I'm not really talking about borrowed terms like plein air ("painting from life in the great outdoors"), more about terms that sound like they (ought to) mean something else.
Still life is, of course, pictures of inanimate objects. Not a living organism that is in stasis, which is what it sounds like.
One that often gets misused is Realist or Realism. I've capitalised the words to indicate that I am referring to a specific term, but if I were speaking you wouldn't hear the capital letters.
You all know, of course, that a Realist painting is one from, or following, the political painting movement of which Courbet is the best known artist. His paintings showed the real situations in the French provinces, of which insular Parisians were apparently unaware. It is hard to imagine a Realist paintings that was not realistic in style, nor one that was not figurative.
It doesn't help that there is a Photorealist movement, too, that aims to mimic photographs.

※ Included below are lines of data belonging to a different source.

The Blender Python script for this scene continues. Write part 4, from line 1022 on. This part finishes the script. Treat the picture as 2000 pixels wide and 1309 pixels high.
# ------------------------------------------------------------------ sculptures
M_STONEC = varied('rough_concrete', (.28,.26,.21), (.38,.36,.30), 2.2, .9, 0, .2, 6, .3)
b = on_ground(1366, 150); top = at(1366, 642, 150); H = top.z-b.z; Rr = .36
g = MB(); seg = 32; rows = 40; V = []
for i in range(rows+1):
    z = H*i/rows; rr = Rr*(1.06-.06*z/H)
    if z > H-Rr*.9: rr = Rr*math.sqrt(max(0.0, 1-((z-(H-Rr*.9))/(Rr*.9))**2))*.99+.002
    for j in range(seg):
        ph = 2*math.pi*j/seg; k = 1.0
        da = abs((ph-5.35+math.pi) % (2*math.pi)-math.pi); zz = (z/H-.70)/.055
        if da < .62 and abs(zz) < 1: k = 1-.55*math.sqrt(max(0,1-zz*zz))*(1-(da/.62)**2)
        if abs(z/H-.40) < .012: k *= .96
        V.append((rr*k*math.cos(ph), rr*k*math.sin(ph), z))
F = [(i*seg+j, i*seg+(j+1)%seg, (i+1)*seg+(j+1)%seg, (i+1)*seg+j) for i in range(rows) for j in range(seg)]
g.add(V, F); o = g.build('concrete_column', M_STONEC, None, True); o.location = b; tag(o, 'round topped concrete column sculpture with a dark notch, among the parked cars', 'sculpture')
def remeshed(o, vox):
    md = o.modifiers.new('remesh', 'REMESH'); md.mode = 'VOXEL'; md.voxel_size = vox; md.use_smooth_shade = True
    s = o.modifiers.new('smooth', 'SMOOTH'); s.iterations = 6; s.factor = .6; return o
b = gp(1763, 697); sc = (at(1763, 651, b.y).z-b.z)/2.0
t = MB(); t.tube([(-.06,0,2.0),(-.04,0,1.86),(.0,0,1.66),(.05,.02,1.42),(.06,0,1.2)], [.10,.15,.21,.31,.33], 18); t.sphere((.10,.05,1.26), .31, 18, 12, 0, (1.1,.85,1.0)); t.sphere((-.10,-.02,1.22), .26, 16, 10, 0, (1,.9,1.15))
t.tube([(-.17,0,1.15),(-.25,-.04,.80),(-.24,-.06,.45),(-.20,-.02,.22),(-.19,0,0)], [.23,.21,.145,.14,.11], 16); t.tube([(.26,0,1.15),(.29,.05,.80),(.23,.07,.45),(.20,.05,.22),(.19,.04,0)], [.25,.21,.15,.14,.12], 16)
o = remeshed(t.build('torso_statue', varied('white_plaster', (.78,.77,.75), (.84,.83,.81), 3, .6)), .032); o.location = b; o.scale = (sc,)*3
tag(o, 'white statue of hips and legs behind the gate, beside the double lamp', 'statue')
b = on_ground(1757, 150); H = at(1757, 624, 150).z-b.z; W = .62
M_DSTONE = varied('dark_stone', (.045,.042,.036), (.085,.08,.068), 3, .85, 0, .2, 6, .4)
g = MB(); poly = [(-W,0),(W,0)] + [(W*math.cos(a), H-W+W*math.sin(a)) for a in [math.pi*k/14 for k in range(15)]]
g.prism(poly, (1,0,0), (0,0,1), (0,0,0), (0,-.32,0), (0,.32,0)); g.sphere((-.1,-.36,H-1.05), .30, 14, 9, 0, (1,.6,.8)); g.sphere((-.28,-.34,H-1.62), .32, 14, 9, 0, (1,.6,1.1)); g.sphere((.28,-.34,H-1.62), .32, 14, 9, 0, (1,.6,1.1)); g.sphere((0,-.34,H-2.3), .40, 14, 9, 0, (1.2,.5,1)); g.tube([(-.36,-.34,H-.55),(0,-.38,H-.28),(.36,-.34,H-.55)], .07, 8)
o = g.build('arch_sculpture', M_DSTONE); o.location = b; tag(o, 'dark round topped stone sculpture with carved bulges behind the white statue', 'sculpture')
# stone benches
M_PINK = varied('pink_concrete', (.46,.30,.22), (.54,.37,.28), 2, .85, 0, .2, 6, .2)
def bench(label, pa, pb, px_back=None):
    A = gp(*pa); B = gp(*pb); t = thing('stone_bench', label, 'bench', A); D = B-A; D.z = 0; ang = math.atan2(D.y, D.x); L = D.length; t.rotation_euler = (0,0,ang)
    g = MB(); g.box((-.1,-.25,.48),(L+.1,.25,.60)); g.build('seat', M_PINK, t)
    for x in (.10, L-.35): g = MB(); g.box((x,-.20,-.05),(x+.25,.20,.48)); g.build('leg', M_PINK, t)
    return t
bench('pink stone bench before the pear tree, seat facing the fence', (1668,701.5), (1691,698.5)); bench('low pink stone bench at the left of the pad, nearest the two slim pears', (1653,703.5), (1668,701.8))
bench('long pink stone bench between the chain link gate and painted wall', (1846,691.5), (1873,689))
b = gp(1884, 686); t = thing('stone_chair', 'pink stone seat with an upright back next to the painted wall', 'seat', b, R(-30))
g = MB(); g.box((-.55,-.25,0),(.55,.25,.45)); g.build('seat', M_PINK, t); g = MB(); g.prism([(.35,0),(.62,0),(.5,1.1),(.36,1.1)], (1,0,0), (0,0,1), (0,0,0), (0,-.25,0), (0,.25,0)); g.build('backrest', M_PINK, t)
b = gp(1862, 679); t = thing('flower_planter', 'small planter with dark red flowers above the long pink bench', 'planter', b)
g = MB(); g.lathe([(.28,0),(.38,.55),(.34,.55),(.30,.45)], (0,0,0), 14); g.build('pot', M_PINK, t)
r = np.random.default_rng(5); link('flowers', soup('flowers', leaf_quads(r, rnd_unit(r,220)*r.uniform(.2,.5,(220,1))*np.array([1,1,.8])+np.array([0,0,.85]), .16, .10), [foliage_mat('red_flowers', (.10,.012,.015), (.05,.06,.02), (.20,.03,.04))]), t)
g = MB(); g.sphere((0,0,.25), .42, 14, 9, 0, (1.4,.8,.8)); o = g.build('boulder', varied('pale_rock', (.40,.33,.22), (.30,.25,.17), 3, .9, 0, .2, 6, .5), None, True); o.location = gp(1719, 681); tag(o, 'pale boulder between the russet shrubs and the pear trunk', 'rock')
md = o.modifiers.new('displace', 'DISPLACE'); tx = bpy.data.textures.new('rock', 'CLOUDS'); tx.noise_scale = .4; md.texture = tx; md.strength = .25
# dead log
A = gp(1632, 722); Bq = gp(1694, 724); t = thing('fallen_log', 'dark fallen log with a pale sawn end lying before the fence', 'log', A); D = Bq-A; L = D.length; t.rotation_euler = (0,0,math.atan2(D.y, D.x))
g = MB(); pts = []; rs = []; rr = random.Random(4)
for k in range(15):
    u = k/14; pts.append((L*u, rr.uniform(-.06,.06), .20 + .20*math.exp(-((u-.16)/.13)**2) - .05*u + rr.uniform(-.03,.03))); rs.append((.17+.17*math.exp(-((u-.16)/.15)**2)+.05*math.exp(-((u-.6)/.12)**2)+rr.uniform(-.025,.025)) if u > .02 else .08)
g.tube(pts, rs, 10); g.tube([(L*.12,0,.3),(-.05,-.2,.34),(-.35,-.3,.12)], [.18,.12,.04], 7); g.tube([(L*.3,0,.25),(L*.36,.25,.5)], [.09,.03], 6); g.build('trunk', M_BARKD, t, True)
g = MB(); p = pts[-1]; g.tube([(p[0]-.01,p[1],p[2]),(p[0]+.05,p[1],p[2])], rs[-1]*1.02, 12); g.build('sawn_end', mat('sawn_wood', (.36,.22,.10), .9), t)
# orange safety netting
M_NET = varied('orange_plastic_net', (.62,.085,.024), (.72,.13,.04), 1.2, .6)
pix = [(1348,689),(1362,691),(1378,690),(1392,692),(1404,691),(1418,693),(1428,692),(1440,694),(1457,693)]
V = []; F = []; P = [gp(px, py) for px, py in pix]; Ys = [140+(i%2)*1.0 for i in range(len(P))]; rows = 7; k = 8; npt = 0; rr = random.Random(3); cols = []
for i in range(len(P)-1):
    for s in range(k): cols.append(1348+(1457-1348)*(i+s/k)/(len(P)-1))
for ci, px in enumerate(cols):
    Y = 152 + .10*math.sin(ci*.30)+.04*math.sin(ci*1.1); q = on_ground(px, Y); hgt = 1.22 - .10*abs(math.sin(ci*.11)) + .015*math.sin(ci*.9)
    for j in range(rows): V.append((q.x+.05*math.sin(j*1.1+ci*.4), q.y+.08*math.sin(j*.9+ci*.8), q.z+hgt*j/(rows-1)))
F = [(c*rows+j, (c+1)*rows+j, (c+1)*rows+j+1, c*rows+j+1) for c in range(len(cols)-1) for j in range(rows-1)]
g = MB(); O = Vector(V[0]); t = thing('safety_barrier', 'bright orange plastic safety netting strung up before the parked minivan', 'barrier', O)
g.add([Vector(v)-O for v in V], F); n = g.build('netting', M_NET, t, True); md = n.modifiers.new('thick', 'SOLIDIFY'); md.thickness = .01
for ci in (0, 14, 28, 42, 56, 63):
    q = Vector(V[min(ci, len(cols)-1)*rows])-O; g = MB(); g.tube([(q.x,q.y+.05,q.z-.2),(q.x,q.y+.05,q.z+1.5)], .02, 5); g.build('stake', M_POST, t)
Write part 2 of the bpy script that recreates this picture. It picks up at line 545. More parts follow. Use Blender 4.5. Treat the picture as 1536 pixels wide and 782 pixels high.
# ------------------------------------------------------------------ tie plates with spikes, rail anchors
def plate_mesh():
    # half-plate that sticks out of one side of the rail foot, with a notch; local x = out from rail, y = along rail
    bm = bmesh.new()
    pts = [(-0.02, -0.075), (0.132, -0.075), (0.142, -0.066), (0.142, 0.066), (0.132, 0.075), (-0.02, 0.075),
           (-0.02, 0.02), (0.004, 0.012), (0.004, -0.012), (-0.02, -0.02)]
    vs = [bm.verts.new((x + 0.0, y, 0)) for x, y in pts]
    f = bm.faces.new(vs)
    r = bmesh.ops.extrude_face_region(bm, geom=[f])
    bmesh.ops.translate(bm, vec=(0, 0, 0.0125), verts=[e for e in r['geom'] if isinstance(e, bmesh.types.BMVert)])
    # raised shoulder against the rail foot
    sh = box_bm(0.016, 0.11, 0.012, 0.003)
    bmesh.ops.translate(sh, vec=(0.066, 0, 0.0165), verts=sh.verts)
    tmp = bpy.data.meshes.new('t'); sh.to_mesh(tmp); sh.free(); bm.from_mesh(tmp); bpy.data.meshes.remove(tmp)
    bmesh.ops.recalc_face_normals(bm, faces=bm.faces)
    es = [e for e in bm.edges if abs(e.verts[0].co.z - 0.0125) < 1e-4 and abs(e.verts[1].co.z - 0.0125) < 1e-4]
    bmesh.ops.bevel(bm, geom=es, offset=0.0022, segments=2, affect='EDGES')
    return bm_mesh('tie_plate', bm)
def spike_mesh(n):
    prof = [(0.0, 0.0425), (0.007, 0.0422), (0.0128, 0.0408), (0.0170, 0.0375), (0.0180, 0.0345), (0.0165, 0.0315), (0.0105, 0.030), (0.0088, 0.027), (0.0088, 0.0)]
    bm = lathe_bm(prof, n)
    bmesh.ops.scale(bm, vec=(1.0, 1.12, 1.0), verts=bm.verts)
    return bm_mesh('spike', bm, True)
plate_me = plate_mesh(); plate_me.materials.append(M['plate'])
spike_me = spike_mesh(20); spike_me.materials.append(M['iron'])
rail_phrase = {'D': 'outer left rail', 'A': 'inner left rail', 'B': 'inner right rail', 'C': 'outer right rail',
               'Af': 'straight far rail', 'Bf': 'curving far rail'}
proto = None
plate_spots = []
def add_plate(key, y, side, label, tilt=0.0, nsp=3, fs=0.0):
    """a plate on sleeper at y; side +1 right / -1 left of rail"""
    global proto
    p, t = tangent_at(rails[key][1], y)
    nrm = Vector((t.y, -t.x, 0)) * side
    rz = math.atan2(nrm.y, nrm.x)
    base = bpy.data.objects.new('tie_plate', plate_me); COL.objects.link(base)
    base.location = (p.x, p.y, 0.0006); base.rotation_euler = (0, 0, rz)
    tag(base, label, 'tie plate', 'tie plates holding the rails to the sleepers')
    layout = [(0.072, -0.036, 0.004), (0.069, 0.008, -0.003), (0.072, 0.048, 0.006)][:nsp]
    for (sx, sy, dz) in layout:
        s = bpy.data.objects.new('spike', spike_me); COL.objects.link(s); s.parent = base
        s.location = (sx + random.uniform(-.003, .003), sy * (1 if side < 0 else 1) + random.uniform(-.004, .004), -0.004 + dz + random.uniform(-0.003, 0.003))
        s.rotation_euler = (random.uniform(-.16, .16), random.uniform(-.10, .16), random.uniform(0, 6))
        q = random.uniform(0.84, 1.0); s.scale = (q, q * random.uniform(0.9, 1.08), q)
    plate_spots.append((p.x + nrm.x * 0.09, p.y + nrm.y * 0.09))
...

And then there's Social Realism (a development of Realism) and Socialist Realism (in which socialist states attempted to shape reality using a startling modern style). Don't confuse those two.
I used the word figurative up there. Nothing to do with pictures of people, as you know, but a word that refers to painting things in a recognisable fashion. The opposite of abstract.
I'mm stopping now because, even though I have come aross evidence of people not knowing what an abstract work of art is, I think I've written enough.
Anybody got any other words that they want to throw in?